A decade on from Booker prize-winning saga The Luminaries, writer Eleanor Catton is back with BIRNAM WOOD (Granta Books, €22.80), a frightening tale for our times. Mira Bunting runs a collective that hijacks disused plots to grow vegetables and fruit to live on and sell. It’s a small scale operation, but the book opens as Mira travels south, having read of a landslide that has left a large farm isolated. It’s perfect for guerrilla gardening on a grand scale that will highlight the work of the collective and the waste of good land. But Mira is not the only one with designs on the farm. When American surveillance billionaire Robert Lemoine shows up, having agreed to buy the land for an end-of-world bunker, he allows Mira and her collective to farm part of the land and even offers to fund them. It’s up to Tony, a disaffected member of the group, to dig into Lemoine’s real plans for the land; it becomes horrifically clear that his intentions are anything but benign. After a slow, thoughtful start the book speeds up towards an unexpectedly grisly conclusion.

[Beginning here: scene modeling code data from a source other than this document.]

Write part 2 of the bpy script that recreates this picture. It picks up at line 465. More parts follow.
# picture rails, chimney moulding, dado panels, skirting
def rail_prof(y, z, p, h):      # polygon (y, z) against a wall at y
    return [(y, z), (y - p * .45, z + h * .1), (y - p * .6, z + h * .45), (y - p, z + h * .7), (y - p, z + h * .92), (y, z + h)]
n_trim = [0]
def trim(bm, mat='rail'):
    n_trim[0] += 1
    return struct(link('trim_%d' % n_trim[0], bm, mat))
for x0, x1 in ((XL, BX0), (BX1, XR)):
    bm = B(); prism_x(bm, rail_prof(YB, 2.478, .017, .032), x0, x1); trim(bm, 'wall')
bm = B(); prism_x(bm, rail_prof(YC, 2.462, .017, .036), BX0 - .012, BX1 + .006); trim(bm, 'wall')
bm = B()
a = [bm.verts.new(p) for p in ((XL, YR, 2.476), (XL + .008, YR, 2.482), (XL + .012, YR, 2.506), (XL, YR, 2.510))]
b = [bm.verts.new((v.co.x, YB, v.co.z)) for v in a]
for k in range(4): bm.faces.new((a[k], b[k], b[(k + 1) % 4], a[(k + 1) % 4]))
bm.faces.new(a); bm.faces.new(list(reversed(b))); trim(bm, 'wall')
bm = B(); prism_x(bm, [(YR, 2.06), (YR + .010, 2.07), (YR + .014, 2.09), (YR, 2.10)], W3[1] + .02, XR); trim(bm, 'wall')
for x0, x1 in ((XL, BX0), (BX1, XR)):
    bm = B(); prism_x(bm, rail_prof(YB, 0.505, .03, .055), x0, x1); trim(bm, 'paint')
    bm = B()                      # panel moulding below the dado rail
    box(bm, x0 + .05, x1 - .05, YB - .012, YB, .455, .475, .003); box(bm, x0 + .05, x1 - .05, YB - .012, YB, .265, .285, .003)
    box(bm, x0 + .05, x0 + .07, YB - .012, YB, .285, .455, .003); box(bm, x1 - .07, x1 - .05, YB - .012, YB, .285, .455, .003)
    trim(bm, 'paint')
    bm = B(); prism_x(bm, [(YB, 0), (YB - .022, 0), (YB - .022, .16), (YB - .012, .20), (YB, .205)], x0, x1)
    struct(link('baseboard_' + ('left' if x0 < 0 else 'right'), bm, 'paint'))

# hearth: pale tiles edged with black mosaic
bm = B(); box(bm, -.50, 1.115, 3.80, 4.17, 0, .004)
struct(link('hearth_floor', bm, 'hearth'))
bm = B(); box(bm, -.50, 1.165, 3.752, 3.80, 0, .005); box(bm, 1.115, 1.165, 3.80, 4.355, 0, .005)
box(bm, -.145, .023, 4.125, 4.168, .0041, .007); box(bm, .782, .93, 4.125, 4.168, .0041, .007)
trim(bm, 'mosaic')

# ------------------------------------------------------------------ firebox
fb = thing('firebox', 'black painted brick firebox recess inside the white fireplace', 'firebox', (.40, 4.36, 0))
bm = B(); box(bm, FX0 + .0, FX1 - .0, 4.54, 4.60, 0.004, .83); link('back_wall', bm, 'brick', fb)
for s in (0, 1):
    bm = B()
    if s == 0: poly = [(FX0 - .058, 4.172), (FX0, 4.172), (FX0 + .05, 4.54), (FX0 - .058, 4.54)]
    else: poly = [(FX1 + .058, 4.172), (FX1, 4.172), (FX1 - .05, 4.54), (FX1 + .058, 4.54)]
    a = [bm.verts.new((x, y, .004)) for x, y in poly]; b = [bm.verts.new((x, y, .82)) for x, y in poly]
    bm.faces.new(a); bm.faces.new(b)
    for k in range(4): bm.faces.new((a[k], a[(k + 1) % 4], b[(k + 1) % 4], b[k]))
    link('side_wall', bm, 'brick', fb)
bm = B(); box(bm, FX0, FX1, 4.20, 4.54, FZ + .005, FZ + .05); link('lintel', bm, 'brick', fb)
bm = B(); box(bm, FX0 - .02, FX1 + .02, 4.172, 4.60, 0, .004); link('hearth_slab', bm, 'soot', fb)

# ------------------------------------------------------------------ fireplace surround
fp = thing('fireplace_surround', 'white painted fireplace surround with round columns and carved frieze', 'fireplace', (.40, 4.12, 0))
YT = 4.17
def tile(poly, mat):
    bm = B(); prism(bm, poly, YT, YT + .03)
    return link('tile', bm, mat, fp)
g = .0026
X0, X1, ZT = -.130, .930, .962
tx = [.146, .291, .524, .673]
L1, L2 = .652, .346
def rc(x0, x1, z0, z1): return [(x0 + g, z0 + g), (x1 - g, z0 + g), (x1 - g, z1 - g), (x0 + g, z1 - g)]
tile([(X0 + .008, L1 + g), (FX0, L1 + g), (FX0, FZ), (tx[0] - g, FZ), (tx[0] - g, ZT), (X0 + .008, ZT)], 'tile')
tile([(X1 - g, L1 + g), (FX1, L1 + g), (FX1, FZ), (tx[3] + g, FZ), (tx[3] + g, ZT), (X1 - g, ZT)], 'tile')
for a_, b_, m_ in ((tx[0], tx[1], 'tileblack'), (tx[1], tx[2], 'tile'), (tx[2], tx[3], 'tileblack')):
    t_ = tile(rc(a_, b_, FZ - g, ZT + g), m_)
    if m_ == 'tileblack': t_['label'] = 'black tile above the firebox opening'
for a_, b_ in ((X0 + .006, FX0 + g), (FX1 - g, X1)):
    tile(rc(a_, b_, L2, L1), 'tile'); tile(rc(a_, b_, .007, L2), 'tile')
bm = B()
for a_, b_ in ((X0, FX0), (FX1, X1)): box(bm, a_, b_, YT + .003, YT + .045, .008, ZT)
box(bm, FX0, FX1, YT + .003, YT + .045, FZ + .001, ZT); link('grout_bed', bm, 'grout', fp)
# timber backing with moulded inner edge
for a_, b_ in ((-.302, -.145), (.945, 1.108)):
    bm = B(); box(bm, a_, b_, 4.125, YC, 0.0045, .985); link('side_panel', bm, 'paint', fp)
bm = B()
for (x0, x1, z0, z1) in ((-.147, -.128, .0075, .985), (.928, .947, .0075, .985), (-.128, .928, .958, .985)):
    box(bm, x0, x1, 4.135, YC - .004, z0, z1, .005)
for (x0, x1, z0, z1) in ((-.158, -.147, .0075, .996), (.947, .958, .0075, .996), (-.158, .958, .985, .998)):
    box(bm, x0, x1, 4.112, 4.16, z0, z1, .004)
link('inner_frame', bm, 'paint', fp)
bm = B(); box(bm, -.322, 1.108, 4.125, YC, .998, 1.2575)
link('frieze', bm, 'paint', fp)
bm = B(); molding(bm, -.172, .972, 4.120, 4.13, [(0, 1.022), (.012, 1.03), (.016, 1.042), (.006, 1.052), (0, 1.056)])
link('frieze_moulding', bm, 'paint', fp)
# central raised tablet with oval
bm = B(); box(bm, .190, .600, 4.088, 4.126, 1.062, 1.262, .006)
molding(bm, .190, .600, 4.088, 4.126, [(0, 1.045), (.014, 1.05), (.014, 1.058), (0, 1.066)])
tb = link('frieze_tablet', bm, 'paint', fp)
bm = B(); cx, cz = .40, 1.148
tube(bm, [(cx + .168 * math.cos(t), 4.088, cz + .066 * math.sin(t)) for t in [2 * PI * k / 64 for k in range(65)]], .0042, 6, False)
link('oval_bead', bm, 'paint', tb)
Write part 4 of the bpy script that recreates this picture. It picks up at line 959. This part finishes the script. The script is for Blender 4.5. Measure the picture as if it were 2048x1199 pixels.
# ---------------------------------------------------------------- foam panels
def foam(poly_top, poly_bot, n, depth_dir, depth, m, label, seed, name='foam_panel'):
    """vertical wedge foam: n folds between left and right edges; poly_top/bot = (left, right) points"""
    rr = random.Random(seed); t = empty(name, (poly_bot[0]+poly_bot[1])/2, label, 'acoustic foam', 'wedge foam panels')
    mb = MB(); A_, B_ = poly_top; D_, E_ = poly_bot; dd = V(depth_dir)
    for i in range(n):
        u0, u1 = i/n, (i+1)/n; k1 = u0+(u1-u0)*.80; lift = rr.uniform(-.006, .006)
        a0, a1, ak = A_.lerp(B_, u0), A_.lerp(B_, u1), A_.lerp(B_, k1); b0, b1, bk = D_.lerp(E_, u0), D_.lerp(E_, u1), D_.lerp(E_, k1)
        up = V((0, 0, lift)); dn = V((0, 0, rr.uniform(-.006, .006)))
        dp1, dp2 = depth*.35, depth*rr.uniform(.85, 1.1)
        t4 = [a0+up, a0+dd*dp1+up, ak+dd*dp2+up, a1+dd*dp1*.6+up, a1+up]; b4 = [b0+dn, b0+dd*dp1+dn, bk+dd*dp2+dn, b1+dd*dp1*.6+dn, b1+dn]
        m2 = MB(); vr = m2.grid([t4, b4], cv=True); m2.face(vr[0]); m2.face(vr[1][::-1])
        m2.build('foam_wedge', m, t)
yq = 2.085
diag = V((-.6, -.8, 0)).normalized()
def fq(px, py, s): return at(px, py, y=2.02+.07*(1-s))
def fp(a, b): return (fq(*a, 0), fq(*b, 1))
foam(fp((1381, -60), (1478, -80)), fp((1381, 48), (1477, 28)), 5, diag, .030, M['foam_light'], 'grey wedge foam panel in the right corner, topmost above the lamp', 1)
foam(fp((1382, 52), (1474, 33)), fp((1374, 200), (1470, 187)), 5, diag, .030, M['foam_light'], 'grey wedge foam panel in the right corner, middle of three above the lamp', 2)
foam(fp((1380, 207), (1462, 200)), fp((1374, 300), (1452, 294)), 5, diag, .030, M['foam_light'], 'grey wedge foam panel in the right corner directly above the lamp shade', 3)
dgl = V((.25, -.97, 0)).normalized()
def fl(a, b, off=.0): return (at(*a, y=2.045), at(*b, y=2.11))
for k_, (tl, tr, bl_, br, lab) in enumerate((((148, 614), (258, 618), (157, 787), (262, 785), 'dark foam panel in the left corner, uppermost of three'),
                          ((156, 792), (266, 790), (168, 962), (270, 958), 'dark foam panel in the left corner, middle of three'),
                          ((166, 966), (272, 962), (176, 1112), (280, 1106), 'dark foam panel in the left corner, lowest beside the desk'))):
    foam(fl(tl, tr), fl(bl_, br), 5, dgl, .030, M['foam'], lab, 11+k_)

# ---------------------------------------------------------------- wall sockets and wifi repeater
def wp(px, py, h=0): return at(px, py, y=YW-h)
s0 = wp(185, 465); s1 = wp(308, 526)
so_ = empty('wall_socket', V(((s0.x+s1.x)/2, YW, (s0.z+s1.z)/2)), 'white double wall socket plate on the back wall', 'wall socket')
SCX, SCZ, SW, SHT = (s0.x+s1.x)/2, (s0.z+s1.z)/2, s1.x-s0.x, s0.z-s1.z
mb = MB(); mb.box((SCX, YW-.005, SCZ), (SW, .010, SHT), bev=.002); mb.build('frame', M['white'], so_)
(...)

Writing professor turned author Nathan Oates has turned out a humdinger in A FLAW IN THE DESIGN (Serpent’s Tail, €17), a Ripleyesque tale set in New York and mid-winter Vermont. Gil Bennett, a writing professor, and his artist wife Molly have escaped New York for Vermont where they live a contented life with their teenage daughters, but their world is turned upside down when Gil’s only sibling Sharon is killed in a freak accident with her wealthy husband, and they have to take in their orphaned nephew, Matthew, until he comes of age. It’s tricky, since the last time they all met, Matthew had tried to drown his cousin in a swimming pool. When Matthew joins Gil’s writing class, his stories reveal a menace that must be confronted. Gil, boiling with resentment at his nephew’s wealth and arrogance, convinced he murdered his parents, forces a showdown but Matthew is several steps ahead of the game. Or is he? Gil is a great creation, crippled by self-loathing but determined to get to the bottom of his sister’s death. Matthew is a sneery brat who deserves everything that is coming to him.
Viola Di Grado’s BLUE HUNGER (Scribe, €14.80) translated by Jamie Richards, plunges the reader into neon-lit Shanghai where a young Italian woman has exiled herself, traumatised by her twin’s untimely death. A chef who had dreamt of moving to China, it falls to Ruben (she has adopted his name) to live a little of that life for him. Instead, she finds herself gobbled up by Xu, a woman with perfect skin and huge appetites. Ruben submits to endless dark, disgusting-sounding dishes, and sex in uncomfortable places, from grimy hotels to disused warehouses and a vast former abattoir. When Ruben tries to break away, Xu’s real nature emerges.